ITM: I was looking through your products on your website, Qdrinks.com, and was impressed with the ingredients in each flavor. The Q Spectacular Tonic Water even has handpicked quinine from the Peruvian Andes and organic agave as the sweetener. Seems like you had health and quality in mind creating these.
JS: Yeah, we use real ingredients from real trees and plants in all our products: quinine from real Peruvian trees, ginger from real ginger root, agave rather than high fructose corn syrup or sugar, and no artificial flavors or preservatives. We do this partly for health reasons but are actually more motivated to make the best tasting drinks possible. And real ingredients just taste a lot better.
With that said, I’m going to take a quick tangent on sugar because it’s something I’m pretty fired up about. Sugar is really bad for you – it makes you fat, it makes you tired, it makes you all sorts of bad things.
But if you’re a drinker, sugar is bad for another reason. It is a fantastic time to be a drinker – there are so many terrific spirits out there. Each is created by a distiller who has agonized over the botanicals, the shape of the still, the number of times it is fired through that still and how it’s aged. The big guys are making terrific spirits that are so consistent and so tasty. And there are more and more craft distillers who are making incredible, interesting spirits. I can have a new, fantastic gin every night until 2025!
However, if you’re using a mixer with too much sugar, you can’t taste any of the subtleties in the spirit you’re mixing with. You see, sugar is a masking agent. It’s why Prohibition-era cocktails are so sweet – they were covering up the booze because it was made in the bathtub! So if you use a mixer that is super sweet (and most mixers have as much sugar as soda), you can’t taste any of the wonderful subtleties in the great spirit you’ve chosen.

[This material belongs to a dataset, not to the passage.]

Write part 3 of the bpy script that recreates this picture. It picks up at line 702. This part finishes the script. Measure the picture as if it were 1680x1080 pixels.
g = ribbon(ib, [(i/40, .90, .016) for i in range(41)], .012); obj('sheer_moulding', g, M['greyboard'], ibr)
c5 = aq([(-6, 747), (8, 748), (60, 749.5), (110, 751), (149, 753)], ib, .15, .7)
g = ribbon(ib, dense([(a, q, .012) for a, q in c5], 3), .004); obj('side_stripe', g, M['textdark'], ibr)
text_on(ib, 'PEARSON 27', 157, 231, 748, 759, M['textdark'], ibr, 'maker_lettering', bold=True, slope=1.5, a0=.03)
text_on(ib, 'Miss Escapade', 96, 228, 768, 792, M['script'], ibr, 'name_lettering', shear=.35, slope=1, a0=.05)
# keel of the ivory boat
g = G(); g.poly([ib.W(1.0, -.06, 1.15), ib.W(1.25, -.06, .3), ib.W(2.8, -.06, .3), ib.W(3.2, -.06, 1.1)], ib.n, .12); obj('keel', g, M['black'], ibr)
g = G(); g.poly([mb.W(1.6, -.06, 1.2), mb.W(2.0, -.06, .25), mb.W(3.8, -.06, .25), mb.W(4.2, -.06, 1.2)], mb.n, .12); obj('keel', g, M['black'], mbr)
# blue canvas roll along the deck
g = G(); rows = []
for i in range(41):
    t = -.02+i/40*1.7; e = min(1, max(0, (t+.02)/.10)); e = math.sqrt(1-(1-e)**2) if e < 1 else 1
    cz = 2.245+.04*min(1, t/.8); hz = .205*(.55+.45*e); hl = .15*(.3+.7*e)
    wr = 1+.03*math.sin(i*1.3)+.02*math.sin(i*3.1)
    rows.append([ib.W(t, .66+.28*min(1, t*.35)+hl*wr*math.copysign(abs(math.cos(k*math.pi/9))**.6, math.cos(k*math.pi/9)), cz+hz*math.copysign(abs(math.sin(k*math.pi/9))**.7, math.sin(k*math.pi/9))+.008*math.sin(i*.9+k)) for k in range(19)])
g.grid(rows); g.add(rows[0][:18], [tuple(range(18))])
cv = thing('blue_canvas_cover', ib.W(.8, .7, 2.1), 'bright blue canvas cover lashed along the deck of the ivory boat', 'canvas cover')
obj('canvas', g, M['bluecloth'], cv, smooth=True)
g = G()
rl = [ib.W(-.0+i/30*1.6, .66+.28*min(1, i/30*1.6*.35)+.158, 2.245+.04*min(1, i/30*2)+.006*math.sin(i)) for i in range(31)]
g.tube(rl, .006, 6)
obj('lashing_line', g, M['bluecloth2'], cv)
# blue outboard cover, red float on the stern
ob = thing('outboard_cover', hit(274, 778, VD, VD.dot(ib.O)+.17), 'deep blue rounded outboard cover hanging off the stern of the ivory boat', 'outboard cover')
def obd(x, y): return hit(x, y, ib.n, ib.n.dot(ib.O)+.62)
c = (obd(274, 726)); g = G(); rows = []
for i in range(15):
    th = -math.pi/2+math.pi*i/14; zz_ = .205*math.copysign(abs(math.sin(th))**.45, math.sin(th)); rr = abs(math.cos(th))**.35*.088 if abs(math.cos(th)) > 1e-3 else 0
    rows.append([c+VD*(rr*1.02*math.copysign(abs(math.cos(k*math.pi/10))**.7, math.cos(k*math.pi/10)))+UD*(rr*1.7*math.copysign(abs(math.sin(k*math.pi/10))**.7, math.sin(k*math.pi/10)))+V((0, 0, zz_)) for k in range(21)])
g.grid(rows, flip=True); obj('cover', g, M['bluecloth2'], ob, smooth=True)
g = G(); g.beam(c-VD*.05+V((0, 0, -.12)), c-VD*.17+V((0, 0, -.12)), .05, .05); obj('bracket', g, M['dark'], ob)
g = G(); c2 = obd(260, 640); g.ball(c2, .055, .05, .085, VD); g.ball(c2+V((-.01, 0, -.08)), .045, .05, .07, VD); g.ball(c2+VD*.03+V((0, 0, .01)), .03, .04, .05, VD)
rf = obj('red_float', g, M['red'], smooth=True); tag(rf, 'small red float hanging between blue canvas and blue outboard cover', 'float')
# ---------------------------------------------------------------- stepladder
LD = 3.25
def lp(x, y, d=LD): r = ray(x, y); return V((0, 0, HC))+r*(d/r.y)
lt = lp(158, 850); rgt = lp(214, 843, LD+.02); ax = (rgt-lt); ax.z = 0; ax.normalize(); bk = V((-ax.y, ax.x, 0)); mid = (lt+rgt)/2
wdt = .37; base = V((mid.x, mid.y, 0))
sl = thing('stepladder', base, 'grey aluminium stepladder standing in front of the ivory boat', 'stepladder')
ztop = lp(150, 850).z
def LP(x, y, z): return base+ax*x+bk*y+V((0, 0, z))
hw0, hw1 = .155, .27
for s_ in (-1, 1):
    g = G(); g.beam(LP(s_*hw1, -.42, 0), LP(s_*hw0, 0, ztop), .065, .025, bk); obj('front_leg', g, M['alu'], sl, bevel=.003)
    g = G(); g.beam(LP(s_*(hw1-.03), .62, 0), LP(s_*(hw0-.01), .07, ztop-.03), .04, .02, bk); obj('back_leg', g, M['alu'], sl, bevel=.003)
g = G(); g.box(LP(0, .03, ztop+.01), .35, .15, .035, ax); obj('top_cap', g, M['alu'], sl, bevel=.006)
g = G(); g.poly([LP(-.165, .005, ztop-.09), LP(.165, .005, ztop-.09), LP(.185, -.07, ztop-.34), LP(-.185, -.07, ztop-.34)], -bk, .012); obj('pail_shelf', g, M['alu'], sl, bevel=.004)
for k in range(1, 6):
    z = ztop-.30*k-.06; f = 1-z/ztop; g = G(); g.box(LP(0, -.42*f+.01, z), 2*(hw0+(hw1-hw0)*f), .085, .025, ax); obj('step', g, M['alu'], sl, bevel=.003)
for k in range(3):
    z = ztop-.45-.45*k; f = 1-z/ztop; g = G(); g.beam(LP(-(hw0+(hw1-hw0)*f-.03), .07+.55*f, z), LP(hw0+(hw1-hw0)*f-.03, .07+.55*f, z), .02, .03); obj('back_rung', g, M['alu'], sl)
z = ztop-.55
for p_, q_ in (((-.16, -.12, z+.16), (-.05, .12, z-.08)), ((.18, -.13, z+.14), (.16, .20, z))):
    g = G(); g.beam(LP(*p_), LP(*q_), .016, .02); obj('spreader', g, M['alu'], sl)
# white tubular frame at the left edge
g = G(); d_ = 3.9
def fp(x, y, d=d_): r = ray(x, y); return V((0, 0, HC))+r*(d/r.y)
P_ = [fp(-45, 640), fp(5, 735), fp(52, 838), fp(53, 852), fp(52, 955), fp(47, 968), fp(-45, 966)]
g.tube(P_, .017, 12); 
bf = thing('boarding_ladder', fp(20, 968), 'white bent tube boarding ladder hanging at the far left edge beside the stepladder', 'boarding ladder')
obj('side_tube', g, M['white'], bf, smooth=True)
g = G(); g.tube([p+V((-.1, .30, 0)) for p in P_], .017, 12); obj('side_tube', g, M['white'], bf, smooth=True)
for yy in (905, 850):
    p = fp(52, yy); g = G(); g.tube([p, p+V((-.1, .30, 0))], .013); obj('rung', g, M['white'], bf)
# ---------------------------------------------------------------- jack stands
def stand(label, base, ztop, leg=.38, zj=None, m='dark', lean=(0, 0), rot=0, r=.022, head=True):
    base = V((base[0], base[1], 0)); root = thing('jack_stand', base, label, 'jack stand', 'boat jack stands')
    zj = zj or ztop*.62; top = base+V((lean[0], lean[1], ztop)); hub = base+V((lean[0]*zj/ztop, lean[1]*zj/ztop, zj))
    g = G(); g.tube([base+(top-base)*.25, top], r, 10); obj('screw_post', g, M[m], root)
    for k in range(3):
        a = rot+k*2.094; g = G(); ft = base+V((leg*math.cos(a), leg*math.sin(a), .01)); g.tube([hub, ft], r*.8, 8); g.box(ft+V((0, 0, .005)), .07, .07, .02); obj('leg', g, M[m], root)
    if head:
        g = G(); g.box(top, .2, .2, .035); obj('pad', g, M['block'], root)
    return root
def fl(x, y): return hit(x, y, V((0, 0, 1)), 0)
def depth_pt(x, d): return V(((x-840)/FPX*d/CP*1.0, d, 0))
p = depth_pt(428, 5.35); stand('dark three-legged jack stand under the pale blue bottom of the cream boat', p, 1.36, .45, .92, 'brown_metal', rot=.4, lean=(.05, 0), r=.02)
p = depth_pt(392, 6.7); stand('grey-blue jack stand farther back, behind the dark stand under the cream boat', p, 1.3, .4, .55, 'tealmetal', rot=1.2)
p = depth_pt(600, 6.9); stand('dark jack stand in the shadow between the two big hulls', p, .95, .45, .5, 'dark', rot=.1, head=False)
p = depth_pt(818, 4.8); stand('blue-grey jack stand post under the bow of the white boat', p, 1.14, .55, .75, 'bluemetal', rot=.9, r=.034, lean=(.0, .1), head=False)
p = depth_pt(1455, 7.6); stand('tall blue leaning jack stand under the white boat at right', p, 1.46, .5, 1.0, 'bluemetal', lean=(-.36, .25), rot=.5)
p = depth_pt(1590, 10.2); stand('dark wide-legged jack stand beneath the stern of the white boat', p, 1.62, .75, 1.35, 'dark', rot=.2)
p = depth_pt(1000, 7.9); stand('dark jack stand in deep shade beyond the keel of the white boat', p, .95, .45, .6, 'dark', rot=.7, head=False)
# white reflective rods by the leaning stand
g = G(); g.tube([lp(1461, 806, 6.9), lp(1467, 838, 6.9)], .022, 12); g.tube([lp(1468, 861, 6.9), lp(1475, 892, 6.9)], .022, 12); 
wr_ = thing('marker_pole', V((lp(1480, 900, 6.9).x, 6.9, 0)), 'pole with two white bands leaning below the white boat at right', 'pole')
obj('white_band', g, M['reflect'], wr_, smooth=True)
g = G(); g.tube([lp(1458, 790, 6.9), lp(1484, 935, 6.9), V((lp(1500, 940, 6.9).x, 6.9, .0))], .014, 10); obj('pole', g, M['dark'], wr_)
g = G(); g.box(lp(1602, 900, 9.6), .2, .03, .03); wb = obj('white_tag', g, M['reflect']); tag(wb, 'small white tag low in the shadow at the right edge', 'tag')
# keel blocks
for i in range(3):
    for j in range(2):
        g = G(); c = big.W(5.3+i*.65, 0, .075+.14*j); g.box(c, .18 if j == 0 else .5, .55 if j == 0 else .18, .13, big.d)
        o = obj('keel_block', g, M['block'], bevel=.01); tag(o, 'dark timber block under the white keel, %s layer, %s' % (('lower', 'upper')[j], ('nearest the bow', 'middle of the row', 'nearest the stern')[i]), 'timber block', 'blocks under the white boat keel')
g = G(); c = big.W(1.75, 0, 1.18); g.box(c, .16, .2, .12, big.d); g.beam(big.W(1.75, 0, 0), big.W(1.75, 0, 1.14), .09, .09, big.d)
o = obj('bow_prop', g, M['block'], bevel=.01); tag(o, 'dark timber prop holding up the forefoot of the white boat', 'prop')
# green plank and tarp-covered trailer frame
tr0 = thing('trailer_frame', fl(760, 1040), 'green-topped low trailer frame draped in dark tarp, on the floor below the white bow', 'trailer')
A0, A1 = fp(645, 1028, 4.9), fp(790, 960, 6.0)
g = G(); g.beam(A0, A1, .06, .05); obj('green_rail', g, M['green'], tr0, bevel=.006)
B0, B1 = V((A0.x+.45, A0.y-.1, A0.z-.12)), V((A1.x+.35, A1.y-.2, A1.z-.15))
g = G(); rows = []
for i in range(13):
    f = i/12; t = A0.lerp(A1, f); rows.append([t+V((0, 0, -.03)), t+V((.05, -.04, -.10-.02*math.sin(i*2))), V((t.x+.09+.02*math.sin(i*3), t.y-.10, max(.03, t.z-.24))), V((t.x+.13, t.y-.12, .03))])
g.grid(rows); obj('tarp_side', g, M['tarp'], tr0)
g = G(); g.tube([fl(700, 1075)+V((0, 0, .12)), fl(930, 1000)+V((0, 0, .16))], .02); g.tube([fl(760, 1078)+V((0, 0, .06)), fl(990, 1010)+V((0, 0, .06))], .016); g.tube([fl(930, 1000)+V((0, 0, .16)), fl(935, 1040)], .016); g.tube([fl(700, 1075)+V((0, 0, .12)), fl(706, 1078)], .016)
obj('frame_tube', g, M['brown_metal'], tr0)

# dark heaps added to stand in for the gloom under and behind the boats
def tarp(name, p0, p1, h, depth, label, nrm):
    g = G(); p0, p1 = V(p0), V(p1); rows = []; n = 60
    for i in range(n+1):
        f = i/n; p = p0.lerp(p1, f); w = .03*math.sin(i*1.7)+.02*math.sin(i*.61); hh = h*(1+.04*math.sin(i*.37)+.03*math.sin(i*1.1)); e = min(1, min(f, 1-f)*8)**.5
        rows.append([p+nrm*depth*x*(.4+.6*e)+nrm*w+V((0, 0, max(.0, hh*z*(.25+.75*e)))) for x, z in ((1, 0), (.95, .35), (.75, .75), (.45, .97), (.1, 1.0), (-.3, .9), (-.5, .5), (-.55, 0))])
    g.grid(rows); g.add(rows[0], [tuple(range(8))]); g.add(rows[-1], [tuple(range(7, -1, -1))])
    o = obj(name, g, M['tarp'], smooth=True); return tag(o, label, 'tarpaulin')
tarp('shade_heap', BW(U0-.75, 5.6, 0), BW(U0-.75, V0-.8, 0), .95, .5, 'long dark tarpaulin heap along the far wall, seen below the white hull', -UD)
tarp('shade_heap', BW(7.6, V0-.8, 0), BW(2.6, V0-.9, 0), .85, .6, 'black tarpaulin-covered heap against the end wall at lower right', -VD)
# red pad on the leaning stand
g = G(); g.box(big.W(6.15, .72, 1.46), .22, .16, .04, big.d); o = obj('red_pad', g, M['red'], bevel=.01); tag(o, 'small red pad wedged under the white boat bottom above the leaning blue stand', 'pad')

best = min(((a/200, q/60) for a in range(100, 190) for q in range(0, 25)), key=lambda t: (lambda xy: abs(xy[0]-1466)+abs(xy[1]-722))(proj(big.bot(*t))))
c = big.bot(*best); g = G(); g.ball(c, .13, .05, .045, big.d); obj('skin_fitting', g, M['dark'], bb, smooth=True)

So we make Q drinks with agave rather than sugar or high fructose corn syrup, and we use a lot less of agave than other mixers use of sugar or corn syrup. For instance, Q Tonic Water has 35 calories per 6 ounces, compared to 65 with Schweppes and 58 with Fever Tree. That means cocktails made with Q have fewer calories, but even more importantly, it also means that these drinks taste even better because you are more able to taste the subtleties in the great spirit you’ve chosen.